Splitting strings contained in the database isn't really something that databases were designed for.
There's different options here:
- restructure your data to make strings like
10,244,566
- three columns, if it's always three values, or
- a n-to-m mapping with a second table
- program the splitting in whatever language you're using to talk to postgresql
- hack together a relatively hard to debug, relatively slow, relatively "far away from what you want" extractor in postgresql:
select substring(the_column from ',\d+,') from the_table
I strongly recommend doing option 1.1. if possible, or option 1.2. if the string might not always represent three values.
As it is now, you're abusing your database's string data type to store three integers, which is a waste of space, slow, error-prone, an anti-pattern and hard to maintain.
EDIT: I have to take back a bit about you abusing a database: whoever is pushing that string into postgresql is abusing the database, so that you now have to deal with it :(
EDIT your clarification is critical:
I am proccessing the string in postgresql function.
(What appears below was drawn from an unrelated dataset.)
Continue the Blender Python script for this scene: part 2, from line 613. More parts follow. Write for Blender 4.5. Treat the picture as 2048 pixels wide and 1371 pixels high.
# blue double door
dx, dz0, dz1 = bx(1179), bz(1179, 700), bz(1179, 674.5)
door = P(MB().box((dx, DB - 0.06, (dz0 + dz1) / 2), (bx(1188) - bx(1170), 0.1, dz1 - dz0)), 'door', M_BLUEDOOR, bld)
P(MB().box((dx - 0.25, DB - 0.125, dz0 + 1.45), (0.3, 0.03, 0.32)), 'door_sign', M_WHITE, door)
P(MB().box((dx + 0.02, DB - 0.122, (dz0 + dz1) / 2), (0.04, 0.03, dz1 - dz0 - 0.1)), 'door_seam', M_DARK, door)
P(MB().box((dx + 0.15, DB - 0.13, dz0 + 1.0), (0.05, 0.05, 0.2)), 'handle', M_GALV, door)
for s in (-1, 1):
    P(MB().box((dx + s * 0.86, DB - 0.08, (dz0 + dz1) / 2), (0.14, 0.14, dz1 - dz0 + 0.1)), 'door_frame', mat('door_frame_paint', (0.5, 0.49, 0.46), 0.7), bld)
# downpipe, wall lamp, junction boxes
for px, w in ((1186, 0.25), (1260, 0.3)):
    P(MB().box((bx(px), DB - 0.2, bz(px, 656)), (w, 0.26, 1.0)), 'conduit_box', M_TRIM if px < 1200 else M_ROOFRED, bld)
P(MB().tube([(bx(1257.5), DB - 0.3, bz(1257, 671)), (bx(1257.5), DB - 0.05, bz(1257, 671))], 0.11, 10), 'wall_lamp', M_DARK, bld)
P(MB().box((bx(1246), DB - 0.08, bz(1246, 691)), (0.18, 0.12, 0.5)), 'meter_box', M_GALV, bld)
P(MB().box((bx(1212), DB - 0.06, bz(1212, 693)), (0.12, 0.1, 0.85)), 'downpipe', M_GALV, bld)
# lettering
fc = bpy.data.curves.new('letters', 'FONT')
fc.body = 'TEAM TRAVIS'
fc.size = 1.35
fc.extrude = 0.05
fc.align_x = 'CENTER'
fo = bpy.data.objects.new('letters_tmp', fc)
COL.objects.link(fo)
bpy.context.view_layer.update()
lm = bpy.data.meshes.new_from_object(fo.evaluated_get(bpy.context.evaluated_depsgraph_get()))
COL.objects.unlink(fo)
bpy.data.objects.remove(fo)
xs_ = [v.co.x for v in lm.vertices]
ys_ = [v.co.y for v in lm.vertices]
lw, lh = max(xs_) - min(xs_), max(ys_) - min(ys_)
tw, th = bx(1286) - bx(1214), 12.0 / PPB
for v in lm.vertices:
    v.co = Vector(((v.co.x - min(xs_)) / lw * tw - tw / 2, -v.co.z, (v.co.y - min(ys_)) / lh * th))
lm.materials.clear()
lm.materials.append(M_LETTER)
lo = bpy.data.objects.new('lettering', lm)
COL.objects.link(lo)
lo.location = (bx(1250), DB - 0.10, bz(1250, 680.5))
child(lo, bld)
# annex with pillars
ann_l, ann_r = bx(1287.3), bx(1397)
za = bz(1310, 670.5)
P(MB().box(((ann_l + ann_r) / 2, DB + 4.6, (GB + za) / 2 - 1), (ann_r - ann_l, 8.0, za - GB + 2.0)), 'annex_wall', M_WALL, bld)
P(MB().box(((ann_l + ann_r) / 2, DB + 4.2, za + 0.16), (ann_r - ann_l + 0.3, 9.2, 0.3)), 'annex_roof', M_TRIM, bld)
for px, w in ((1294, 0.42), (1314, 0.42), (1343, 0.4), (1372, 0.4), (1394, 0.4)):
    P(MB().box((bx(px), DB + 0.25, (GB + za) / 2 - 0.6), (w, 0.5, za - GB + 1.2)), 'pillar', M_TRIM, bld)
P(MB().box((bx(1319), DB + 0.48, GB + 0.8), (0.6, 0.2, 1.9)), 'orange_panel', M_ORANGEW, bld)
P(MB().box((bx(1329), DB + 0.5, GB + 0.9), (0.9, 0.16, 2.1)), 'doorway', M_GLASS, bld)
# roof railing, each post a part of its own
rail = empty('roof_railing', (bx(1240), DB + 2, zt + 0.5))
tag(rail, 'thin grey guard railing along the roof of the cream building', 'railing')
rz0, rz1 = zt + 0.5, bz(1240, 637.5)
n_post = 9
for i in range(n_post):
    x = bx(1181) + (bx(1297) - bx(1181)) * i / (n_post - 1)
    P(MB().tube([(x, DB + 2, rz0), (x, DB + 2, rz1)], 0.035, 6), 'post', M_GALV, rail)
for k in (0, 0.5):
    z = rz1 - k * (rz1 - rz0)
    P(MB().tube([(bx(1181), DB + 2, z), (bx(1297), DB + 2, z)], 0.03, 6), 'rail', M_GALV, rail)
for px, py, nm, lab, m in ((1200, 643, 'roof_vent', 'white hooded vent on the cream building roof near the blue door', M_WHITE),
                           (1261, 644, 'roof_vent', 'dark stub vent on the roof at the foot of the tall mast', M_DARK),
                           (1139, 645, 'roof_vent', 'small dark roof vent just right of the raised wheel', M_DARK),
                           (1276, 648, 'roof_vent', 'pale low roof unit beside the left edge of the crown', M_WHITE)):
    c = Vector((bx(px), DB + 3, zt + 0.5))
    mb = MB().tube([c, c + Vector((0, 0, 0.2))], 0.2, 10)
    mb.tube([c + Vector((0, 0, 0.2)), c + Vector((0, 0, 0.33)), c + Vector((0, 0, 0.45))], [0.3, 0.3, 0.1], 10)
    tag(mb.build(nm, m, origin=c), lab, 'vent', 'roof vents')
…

My function is connecting to another component (lets say paypal) and reciveing a data burst as STRING. I need to convert this String for items to store in my PostgreSQL DB. So I catualy saves the 2nd parmeter as integer
Awesome, so just use the programming language you're using to get your string from let's say paypal and split it to three parts there. There's no reason postgreSQL would do that better than you could, and you would have the conceptual benefit of transporting well-formed data to your database.